文=勝尾岳彦
昨年秋にパリのマレ地区の古本屋で手に入れた、第一次世界大戦と第二次世界大戦の狭間の1933年秋に出版されたプジョーのブランドブック。プジョー家のものづくりの歴史を紐解き、生産技術や前輪独立懸架の優位性をアピールするとともに、ユーザー層の拡大に向けて女性ドライバーを強く意識した作りになっている。
有償で販売されていた豪華版ブランドブック
9月にパリを訪れた時、マレ地区にある古本屋で86年前に出版されたプジョーのブランドブックを購入した。巻末にはドラジェ兄弟社が1933年9月にプジョー自動車有限責任会社のために出版した、と記されている。
プジョーブランドのシンボルであり、フランスの領土保全と独立の象徴とも位置付けられていた、フランス東部の都市ベルフォールにあるライオン像が配され、INDÉPENDANCEというタイトルが付けられた表紙には、25フランという定価が表示されている。無償で配布されたものではなく、購入する書籍であったことが分かる。当時の1フランの貨幣価値を調べて見ると、1フランあたり現在の日本円に換算してだいたい200円から250円という数字が出てきたので、25フランは5000円から6000円程度になる。安い本ではない。

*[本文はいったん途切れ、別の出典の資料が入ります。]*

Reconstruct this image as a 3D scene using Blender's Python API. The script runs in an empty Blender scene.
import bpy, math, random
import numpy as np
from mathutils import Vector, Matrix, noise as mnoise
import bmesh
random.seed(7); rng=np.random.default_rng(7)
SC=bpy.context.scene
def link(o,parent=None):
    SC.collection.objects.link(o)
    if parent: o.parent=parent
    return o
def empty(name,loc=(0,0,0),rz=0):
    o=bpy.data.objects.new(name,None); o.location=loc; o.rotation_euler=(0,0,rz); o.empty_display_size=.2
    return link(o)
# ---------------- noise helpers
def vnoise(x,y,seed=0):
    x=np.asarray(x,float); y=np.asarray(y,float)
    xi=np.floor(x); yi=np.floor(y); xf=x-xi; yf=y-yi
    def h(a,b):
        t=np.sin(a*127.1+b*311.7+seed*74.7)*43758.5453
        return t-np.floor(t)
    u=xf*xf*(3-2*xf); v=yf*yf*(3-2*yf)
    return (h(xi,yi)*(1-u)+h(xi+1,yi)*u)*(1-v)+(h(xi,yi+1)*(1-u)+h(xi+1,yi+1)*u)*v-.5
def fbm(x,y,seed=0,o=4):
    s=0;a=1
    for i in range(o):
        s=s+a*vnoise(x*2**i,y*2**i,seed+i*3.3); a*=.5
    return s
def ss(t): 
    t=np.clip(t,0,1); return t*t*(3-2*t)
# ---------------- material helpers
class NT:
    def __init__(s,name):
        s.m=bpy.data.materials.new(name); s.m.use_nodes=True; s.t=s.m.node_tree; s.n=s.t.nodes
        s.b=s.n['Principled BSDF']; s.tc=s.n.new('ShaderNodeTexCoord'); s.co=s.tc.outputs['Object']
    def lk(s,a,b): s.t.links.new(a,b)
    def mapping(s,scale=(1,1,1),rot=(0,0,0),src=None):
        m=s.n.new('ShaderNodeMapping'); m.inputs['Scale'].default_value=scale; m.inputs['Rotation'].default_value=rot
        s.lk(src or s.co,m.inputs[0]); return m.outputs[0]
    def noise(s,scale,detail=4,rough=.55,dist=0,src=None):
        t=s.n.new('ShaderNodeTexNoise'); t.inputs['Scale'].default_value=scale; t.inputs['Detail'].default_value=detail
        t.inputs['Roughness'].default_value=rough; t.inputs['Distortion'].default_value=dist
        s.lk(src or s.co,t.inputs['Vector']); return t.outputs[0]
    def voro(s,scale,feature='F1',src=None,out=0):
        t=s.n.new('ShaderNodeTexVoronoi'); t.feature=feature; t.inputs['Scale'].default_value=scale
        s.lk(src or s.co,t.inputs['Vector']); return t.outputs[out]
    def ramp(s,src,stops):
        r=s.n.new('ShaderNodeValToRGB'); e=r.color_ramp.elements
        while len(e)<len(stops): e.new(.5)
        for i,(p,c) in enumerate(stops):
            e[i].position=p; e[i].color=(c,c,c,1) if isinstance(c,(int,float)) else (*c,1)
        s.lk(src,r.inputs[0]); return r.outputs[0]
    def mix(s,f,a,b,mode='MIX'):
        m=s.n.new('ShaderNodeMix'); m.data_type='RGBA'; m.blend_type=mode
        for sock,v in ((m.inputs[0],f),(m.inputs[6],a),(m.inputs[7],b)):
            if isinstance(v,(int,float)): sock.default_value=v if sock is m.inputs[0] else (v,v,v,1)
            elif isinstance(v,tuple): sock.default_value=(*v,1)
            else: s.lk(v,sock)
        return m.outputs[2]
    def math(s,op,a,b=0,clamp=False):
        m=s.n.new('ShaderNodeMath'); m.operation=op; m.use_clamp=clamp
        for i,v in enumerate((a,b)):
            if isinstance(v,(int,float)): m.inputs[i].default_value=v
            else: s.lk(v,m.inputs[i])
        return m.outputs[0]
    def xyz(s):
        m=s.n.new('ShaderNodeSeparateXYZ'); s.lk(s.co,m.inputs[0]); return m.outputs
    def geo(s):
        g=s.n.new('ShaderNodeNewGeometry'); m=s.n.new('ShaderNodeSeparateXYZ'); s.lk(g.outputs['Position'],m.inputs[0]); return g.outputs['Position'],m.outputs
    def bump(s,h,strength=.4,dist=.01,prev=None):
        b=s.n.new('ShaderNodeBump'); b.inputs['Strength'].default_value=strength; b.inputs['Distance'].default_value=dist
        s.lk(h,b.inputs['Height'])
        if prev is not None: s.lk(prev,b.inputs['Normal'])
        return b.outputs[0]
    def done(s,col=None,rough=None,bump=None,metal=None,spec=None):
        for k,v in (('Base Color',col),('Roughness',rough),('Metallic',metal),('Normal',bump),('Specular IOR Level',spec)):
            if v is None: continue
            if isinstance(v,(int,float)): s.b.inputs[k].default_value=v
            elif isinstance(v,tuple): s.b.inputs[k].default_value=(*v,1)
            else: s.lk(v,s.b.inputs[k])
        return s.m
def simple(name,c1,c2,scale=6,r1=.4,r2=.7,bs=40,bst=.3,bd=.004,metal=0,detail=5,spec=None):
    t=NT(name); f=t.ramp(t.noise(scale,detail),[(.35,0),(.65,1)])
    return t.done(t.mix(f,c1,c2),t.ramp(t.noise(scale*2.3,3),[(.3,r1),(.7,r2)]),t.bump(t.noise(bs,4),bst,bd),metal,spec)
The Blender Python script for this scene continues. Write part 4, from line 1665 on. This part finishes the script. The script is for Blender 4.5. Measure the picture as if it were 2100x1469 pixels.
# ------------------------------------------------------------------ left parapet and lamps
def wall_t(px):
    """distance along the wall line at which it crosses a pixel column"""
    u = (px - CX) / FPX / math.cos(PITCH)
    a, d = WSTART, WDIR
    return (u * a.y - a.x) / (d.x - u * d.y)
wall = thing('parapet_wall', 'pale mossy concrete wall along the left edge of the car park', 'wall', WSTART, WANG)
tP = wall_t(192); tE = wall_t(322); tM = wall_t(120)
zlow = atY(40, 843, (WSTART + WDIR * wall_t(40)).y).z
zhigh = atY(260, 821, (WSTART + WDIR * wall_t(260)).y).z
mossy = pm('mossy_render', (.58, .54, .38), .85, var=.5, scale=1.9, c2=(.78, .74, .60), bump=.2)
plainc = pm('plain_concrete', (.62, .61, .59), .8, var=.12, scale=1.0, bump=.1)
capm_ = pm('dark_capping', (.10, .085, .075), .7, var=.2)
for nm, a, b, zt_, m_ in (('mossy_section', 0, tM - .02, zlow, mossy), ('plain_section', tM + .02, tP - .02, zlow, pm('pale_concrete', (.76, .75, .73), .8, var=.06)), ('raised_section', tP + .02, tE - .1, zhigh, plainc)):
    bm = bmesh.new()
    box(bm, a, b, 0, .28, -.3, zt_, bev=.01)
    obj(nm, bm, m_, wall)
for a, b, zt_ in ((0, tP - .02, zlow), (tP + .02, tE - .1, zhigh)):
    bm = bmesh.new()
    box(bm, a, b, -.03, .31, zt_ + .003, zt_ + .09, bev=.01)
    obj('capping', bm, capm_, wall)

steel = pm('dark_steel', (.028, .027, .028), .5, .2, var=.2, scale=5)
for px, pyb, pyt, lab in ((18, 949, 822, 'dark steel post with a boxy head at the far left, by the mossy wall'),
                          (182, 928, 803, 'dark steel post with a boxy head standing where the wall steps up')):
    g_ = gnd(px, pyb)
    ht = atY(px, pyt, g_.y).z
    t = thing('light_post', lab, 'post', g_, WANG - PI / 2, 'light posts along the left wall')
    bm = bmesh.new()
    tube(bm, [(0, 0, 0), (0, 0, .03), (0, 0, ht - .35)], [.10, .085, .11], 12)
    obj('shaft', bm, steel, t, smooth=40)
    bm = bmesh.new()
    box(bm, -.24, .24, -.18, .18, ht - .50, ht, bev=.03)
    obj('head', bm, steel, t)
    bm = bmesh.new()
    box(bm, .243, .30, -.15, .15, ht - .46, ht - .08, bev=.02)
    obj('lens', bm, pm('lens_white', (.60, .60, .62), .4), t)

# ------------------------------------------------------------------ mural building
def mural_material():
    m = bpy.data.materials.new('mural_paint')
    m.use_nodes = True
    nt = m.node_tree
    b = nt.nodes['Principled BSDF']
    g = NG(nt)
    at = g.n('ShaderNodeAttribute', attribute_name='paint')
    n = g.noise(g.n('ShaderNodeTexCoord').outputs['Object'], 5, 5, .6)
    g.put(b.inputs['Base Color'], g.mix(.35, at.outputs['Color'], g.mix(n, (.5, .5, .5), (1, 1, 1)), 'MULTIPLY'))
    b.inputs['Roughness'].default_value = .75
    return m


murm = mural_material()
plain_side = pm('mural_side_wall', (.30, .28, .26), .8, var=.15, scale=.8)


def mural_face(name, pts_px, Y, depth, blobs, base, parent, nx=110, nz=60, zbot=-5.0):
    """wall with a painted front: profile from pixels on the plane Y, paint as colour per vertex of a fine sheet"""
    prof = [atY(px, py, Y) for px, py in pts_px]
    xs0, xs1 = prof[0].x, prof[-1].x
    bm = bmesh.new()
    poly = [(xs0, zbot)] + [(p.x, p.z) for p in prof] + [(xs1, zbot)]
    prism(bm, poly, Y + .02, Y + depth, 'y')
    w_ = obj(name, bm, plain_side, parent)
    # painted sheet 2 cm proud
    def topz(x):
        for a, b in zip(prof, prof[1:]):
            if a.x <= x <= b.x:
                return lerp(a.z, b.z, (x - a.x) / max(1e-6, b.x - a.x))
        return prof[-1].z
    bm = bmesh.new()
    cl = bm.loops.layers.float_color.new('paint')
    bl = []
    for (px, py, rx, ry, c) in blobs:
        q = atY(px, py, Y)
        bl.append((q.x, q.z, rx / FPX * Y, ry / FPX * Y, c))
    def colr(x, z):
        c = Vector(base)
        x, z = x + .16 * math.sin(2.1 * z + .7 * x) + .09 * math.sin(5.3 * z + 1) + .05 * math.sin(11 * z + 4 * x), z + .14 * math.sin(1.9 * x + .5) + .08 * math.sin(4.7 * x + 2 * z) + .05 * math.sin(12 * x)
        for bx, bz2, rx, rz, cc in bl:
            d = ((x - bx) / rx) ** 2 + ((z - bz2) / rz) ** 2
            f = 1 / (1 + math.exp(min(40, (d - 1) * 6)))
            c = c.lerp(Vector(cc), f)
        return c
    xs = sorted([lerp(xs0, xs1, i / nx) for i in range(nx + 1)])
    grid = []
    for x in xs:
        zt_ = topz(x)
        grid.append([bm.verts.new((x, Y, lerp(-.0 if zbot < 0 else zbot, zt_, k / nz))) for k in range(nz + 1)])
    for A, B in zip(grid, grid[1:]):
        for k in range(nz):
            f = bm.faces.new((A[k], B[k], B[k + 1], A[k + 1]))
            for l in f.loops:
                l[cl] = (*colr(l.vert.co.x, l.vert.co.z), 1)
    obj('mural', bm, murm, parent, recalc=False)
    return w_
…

しかも、巻頭には通常版の他に「日本帝国の紙」に印刷され、AからJの印が入った10冊の「予約版」、日本帝国の紙に印刷され、1から50までの通し番号が入った50冊の「超豪華版」、アナン紙に印刷され、51から1550の通し番号が入った1500冊の「豪華版」がある、と記されている。同じ内容でさらに高価な複数のエディションが販売されていたことが推察できる。
プジョーのある暮らしを紐解く
この本の扉にはAU PIED DE LA CITADELLE BELFORT CE LION SYMBOLISE NOTRE TERRITOIRE INVIOLÉ IL REPRÉSENTE NOTRE INDÉPENDANCE(ベルフォールの城塞のふもとにあるライオンは、私たちの侵略されない領土を象徴している。それは私たちの独立を表している)という一文が書かれている。
第二帝政末期に普仏戦争でドイツに負けたフランスがアルザス・ロレーヌ地方をドイツに割譲することを余儀なくされた時に、ベルフォールは割譲されないでフランスの領土として残された。ベルフォールのライオンはそれを記念して制作されたと伝えられている。
この本が出版された1933年は、1月にヒトラーがドイツの首相に就任し、ナチスが政権を獲得した年だ。第一次世界大戦のドイツの敗北でアルザス・ロレーヌを取り戻したフランスだが、ナチスの台頭により再び脅威が迫っていた時期に出版されたこの本は、1905年以降プジョー車のエンブレムとして用いられていたライオンのイメージと、フランスの領土保全と愛国心の象徴であるベルフォールのライオンのイメージを重ね、プジョーのブランドイメージを高めようとしているように見える。